Isn’t it strange how sometimes your memory of a place starts to lead a life of its own? Today, I want to write about the mental mirror cities that live in my mind. I notice them quite often, especially when I return to a city I visited when I was much younger. There are always so many forgotten parts that slipped away. In my mind, the fragments of memories that remained link up to form their own little mirror city. But the links between those fragments don’t really link up to reality, not in real space. I wonder if this has happened to you too. It’s hard to explain, but I hope you’ll be able to understand what I mean.

The Bridge Where We Watched the Little Boats
In my memory, the bridge where we watched the little boats links up to the big square with the fairy tale castle. In reality, the bridge and castle are neighbourhoods apart, but all of that doesn’t really matter in my mind. As a child, I didn’t have to look at any maps or decide where to go. My parents would take us through the city and all we had to do is look around. Just absorb the world with our big eyes and open minds.
Losing the Magic
Now, when I travel to a new city, I like to grab my camera and walk around without a purpose. That’s what I tell myself; no purpose. Forget about the highlights and hotspots, just explore the streets without looking at any street names. But, truthfully, the magic doesn’t really work anymore. Somehow, my brain goes straight into navigation mode. My mind makes a little map of the city and l slowly gain control over all the narrow alleys, hidden bridges, and quiet parks. I feel confident like never before, fully in charge, observing the city like a flâneur. I have done this before and I can do it again, no matter where I go.


The Danger of the Mental Atlas
When you start to move through the city with a map, things start to change. From a bird’s eye perspective, you begin to understand the city on a spatial, structural level. This feeling reminds me of a story about taxi drivers in London. The drivers make a mental atlas of the city, leading to structural changes in their brain. I can’t help but think of it in the same way. Your mirror city begins to metamorphose into a navigational network of routes, metro stops, and shortcuts. You gain control, but you lose the magic of being blissfully lost. I chase the magic, but it feels like I’m fooling myself. As I grew up and entered young adulthood, did I permanently change my mind?
I chase the magic, but it feels like I’m fooling myself. As I grew up and entered young adulthood, did I permanently change my mind?

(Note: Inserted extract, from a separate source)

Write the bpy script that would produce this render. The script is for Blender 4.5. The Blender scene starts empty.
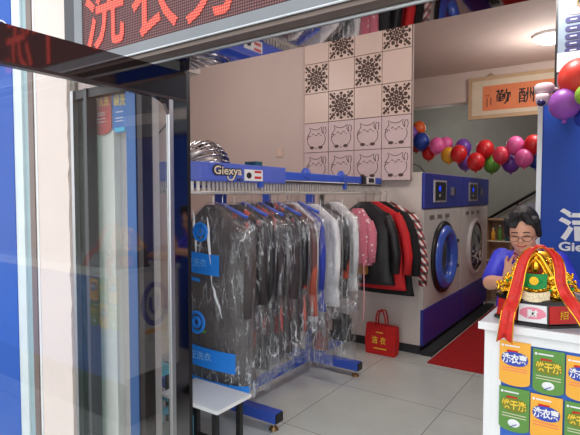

The Thirst for (Infra)structure
Thirsty for the rush of infrastructural information, I download another city into my system. I feel its cobble-stoned crinkles, smooth them out, and plot the points on my mental atlas. What is this mission to become a GPS on legs, I ask myself. It does feel amazing, it feels like I am connecting to the city. But is this a connection, or an attempt to overpower the unknown and make it mine? Then again, am I truly in charge? The city lures me in, coaxes me west and east, and pre-preemptively rules the routes I may take. The city absorbs me and I absorb the city, as it enters my brain.
‘What is this mission to become a GPS on legs?’, I ask myself.

Seasonal Metamorphosis
Maybe the idea of seasonal metamorphosis can tell me more about my mirror cities and mental atlas. One thing that can truly make a city feel like a different place is the change of seasons. I’ve always found it fascinating how a city shifts its shape when it loses its leaves. I remembered Prague at the height of summer, but revisited on a rainy winter’s day. Perhaps the mental atlas is an inevitable transition in life, exposing the childhood magic as a silly illusion.
No, I’m not sure I completely agree.
What seasons tell us about life is that change doesn’t go into a linear direction. It goes round and round, but it’s never quite the same. The danger of the mental atlas is a question of attitude: realise there is no point in storing a carbon copy in the corner of your mind. Don’t try to visit every single place. If you try to be an all-seeing eye, separating yourself from the city, you forget how places and people are connected in every direction. The truth is, you were never an open book that slowly filled itself up, chapter after chapter.

A Lifetime Cannot be Uploaded
A lifetime cannot be uploaded, because it is not a process of completion. What is the point in reaching 100%? We all know it doesn’t exist. You will continue to change along the way, along with the places that you become part of. When your mental mirror city is reunited with the ‘real’ thing, it reconnects to who you were before. Embrace the passage of time, embodied by your own experiences. Revisit a city, and let it confront you with how you’ve become a slightly different person.
Prague, it was good to be back.
Did Mozart’s “Prague Symphony” go through your mind as you went through Prague?
It probably should have been!
Love the shot of the lady with the umbrella next to the graffiti wall. Lovely saturated colours there.